The objections are not hard to come up with. It can easily be said that individuals, randomly selected from the citizenry are outsiders to the way our political system works—except in the sense that they have to live under it. It could also be said that these jurors are not trained in the law; they have no legal expertise. It could be said that we are placing matters of great moment into the hands of amateurs, and are risking a miscarriage of justice.

These objections actually all boil down to the same objection, which is that juries are not educated and trained in the niceties of the law. But that is actually the whole point. This is a feature, not a bug. Just as you don’t want the defendant’s very best childhood friend sitting on the jury, so also you should not want someone whose entire outlook was shaped and trained by the corrupt system that the jurors are evaluating. You want objectivity in both directions.

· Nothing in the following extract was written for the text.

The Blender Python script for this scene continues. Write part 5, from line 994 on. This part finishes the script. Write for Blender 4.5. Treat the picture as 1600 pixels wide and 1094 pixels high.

But unlike the trained professionals, a particular jury comes into existence and goes out of existence. All the people on the jury go back to their regular lives, lives in which they spend almost all their time minding their own business. The trained legal professionals, the prosecutors, the judges, and whatnot, have burrowed into the woodwork, and they spend almost none of their time minding their own business. That means when they are guilty of perpetrating a miscarriage of justice, it is likely to be something that happens more than once. It is likely to keep on happening. Their ideas of what justice should look like become systemic, and with no check. And we live in a time when we should want to the brakes to work on absolutely every established institution.

A jury has a great deal of power within their assigned scope. Juries are the brakes.

When a jury is impaneled, that jury is absolutely in charge of the guilty/not guilty determination. Thus it is not surprising that all the trained legal professionals, saddled with this monstrosity from the thirteenth century, want to do all they can to massage, coax, wheedle, manage, and mislead the jurors. And that is exactly what they do. And a big part of this is a refusal to explain the rights of a jury to the jury. We explain the rights of a defendant to the defendant, but the cohort of legal professionals have circled the wagons in defense of their perks. So you will not find out about the rights of juries in a courtroom. You should, but you won’t. If you find out about jury nullification, you will have to do it out here in the wide world where free speech can occasionally still happen.

Until, of course, it is determined that any defense of free speech is a prime indicator of white supremacy.